Retype the records below exactly as they appear.
[begin Records supplied]
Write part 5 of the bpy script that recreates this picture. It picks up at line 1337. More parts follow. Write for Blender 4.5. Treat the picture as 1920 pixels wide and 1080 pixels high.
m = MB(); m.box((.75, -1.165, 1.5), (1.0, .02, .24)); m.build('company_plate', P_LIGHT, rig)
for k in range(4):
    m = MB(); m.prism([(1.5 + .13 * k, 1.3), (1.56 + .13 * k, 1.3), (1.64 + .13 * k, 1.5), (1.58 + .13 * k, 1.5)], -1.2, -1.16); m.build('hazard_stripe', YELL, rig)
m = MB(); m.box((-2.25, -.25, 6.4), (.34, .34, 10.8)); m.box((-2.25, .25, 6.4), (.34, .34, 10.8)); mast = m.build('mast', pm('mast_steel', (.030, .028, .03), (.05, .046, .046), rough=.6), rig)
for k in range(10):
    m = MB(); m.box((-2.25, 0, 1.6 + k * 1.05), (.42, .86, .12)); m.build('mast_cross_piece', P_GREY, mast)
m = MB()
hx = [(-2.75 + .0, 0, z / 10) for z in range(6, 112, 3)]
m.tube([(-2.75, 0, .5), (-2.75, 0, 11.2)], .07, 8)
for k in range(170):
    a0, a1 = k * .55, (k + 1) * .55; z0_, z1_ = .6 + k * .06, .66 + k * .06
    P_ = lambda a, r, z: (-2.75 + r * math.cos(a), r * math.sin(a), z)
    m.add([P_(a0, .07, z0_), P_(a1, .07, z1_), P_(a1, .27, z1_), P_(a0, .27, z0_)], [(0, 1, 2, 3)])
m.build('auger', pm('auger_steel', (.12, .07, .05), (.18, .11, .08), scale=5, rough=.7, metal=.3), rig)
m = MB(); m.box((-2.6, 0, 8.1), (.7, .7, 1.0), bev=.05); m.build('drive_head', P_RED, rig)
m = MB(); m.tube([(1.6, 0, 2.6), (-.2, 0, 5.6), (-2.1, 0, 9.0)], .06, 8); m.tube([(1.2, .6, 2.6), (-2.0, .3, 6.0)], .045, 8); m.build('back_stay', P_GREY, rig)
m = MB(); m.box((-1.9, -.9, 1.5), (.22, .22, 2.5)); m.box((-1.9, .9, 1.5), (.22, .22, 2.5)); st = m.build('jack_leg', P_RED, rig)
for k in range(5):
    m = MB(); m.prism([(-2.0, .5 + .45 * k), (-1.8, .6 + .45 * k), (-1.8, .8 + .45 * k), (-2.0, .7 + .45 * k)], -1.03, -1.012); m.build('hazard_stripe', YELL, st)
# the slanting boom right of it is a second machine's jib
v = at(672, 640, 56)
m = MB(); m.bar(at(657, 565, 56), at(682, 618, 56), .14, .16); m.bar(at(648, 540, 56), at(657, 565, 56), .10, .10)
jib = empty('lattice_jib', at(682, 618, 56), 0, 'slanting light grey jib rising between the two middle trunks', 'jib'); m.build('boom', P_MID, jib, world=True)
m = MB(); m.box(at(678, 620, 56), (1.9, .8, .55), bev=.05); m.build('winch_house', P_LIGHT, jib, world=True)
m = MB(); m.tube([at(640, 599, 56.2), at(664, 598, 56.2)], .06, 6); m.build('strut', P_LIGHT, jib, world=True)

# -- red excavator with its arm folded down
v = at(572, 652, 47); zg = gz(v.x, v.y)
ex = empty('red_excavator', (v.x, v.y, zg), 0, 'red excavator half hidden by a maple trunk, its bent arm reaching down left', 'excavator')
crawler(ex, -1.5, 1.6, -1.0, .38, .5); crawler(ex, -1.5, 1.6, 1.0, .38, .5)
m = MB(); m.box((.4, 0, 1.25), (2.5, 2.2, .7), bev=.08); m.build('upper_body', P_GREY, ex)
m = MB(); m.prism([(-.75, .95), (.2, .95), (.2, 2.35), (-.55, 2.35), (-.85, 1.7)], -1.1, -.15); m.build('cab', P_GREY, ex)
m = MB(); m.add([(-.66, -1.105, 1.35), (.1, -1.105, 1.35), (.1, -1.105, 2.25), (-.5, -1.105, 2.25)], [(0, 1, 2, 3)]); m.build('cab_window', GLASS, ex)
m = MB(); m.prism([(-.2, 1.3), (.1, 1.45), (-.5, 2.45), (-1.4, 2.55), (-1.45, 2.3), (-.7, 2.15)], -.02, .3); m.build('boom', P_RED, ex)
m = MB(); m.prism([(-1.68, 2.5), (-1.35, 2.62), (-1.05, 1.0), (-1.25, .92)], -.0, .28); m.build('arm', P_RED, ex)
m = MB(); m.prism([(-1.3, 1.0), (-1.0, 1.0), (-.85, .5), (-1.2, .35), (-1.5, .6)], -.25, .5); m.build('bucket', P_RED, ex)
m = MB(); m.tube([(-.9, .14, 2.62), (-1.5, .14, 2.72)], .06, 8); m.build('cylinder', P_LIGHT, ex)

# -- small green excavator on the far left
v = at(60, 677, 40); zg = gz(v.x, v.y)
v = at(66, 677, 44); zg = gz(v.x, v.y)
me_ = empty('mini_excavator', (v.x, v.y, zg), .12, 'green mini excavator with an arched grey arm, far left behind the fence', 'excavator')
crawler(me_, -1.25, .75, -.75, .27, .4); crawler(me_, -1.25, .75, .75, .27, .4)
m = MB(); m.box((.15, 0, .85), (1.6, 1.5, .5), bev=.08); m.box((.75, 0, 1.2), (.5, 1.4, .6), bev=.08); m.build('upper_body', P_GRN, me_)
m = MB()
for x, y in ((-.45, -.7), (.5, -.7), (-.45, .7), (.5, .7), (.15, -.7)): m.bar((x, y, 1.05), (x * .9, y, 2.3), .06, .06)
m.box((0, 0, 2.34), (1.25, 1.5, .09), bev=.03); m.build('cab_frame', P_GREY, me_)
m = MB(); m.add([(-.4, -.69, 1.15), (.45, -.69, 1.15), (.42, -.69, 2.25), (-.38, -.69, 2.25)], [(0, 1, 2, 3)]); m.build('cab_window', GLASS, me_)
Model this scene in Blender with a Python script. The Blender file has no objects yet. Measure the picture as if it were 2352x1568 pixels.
[end Records supplied]
_Worked solution_.
Write part 5 of the bpy script that recreates this picture. It picks up at line 1337. More parts follow. Write for Blender 4.5. Treat the picture as 1920 pixels wide and 1080 pixels high.
m = MB(); m.box((.75, -1.165, 1.5), (1.0, .02, .24)); m.build('company_plate', P_LIGHT, rig)
for k in range(4):
    m = MB(); m.prism([(1.5 + .13 * k, 1.3), (1.56 + .13 * k, 1.3), (1.64 + .13 * k, 1.5), (1.58 + .13 * k, 1.5)], -1.2, -1.16); m.build('hazard_stripe', YELL, rig)
m = MB(); m.box((-2.25, -.25, 6.4), (.34, .34, 10.8)); m.box((-2.25, .25, 6.4), (.34, .34, 10.8)); mast = m.build('mast', pm('mast_steel', (.030, .028, .03), (.05, .046, .046), rough=.6), rig)
for k in range(10):
    m = MB(); m.box((-2.25, 0, 1.6 + k * 1.05), (.42, .86, .12)); m.build('mast_cross_piece', P_GREY, mast)
m = MB()
hx = [(-2.75 + .0, 0, z / 10) for z in range(6, 112, 3)]
m.tube([(-2.75, 0, .5), (-2.75, 0, 11.2)], .07, 8)
for k in range(170):
    a0, a1 = k * .55, (k + 1) * .55; z0_, z1_ = .6 + k * .06, .66 + k * .06
    P_ = lambda a, r, z: (-2.75 + r * math.cos(a), r * math.sin(a), z)
    m.add([P_(a0, .07, z0_), P_(a1, .07, z1_), P_(a1, .27, z1_), P_(a0, .27, z0_)], [(0, 1, 2, 3)])
m.build('auger', pm('auger_steel', (.12, .07, .05), (.18, .11, .08), scale=5, rough=.7, metal=.3), rig)
m = MB(); m.box((-2.6, 0, 8.1), (.7, .7, 1.0), bev=.05); m.build('drive_head', P_RED, rig)
m = MB(); m.tube([(1.6, 0, 2.6), (-.2, 0, 5.6), (-2.1, 0, 9.0)], .06, 8); m.tube([(1.2, .6, 2.6), (-2.0, .3, 6.0)], .045, 8); m.build('back_stay', P_GREY, rig)
m = MB(); m.box((-1.9, -.9, 1.5), (.22, .22, 2.5)); m.box((-1.9, .9, 1.5), (.22, .22, 2.5)); st = m.build('jack_leg', P_RED, rig)
for k in range(5):
    m = MB(); m.prism([(-2.0, .5 + .45 * k), (-1.8, .6 + .45 * k), (-1.8, .8 + .45 * k), (-2.0, .7 + .45 * k)], -1.03, -1.012); m.build('hazard_stripe', YELL, st)
# the slanting boom right of it is a second machine's jib
v = at(672, 640, 56)
m = MB(); m.bar(at(657, 565, 56), at(682, 618, 56), .14, .16); m.bar(at(648, 540, 56), at(657, 565, 56), .10, .10)
jib = empty('lattice_jib', at(682, 618, 56), 0, 'slanting light grey jib rising between the two middle trunks', 'jib'); m.build('boom', P_MID, jib, world=True)
m = MB(); m.box(at(678, 620, 56), (1.9, .8, .55), bev=.05); m.build('winch_house', P_LIGHT, jib, world=True)
m = MB(); m.tube([at(640, 599, 56.2), at(664, 598, 56.2)], .06, 6); m.build('strut', P_LIGHT, jib, world=True)

# -- red excavator with its arm folded down
v = at(572, 652, 47); zg = gz(v.x, v.y)
ex = empty('red_excavator', (v.x, v.y, zg), 0, 'red excavator half hidden by a maple trunk, its bent arm reaching down left', 'excavator')
crawler(ex, -1.5, 1.6, -1.0, .38, .5); crawler(ex, -1.5, 1.6, 1.0, .38, .5)
m = MB(); m.box((.4, 0, 1.25), (2.5, 2.2, .7), bev=.08); m.build('upper_body', P_GREY, ex)
m = MB(); m.prism([(-.75, .95), (.2, .95), (.2, 2.35), (-.55, 2.35), (-.85, 1.7)], -1.1, -.15); m.build('cab', P_GREY, ex)
m = MB(); m.add([(-.66, -1.105, 1.35), (.1, -1.105, 1.35), (.1, -1.105, 2.25), (-.5, -1.105, 2.25)], [(0, 1, 2, 3)]); m.build('cab_window', GLASS, ex)
m = MB(); m.prism([(-.2, 1.3), (.1, 1.45), (-.5, 2.45), (-1.4, 2.55), (-1.45, 2.3), (-.7, 2.15)], -.02, .3); m.build('boom', P_RED, ex)
m = MB(); m.prism([(-1.68, 2.5), (-1.35, 2.62), (-1.05, 1.0), (-1.25, .92)], -.0, .28); m.build('arm', P_RED, ex)
m = MB(); m.prism([(-1.3, 1.0), (-1.0, 1.0), (-.85, .5), (-1.2, .35), (-1.5, .6)], -.25, .5); m.build('bucket', P_RED, ex)
m = MB(); m.tube([(-.9, .14, 2.62), (-1.5, .14, 2.72)], .06, 8); m.build('cylinder', P_LIGHT, ex)

# -- small green excavator on the far left
v = at(60, 677, 40); zg = gz(v.x, v.y)
v = at(66, 677, 44); zg = gz(v.x, v.y)
me_ = empty('mini_excavator', (v.x, v.y, zg), .12, 'green mini excavator with an arched grey arm, far left behind the fence', 'excavator')
crawler(me_, -1.25, .75, -.75, .27, .4); crawler(me_, -1.25, .75, .75, .27, .4)
m = MB(); m.box((.15, 0, .85), (1.6, 1.5, .5), bev=.08); m.box((.75, 0, 1.2), (.5, 1.4, .6), bev=.08); m.build('upper_body', P_GRN, me_)
m = MB()
for x, y in ((-.45, -.7), (.5, -.7), (-.45, .7), (.5, .7), (.15, -.7)): m.bar((x, y, 1.05), (x * .9, y, 2.3), .06, .06)
m.box((0, 0, 2.34), (1.25, 1.5, .09), bev=.03); m.build('cab_frame', P_GREY, me_)
m = MB(); m.add([(-.4, -.69, 1.15), (.45, -.69, 1.15), (.42, -.69, 2.25), (-.38, -.69, 2.25)], [(0, 1, 2, 3)]); m.build('cab_window', GLASS, me_)
Model this scene in Blender with a Python script. The Blender file has no objects yet. Measure the picture as if it were 2352x1568 pixels.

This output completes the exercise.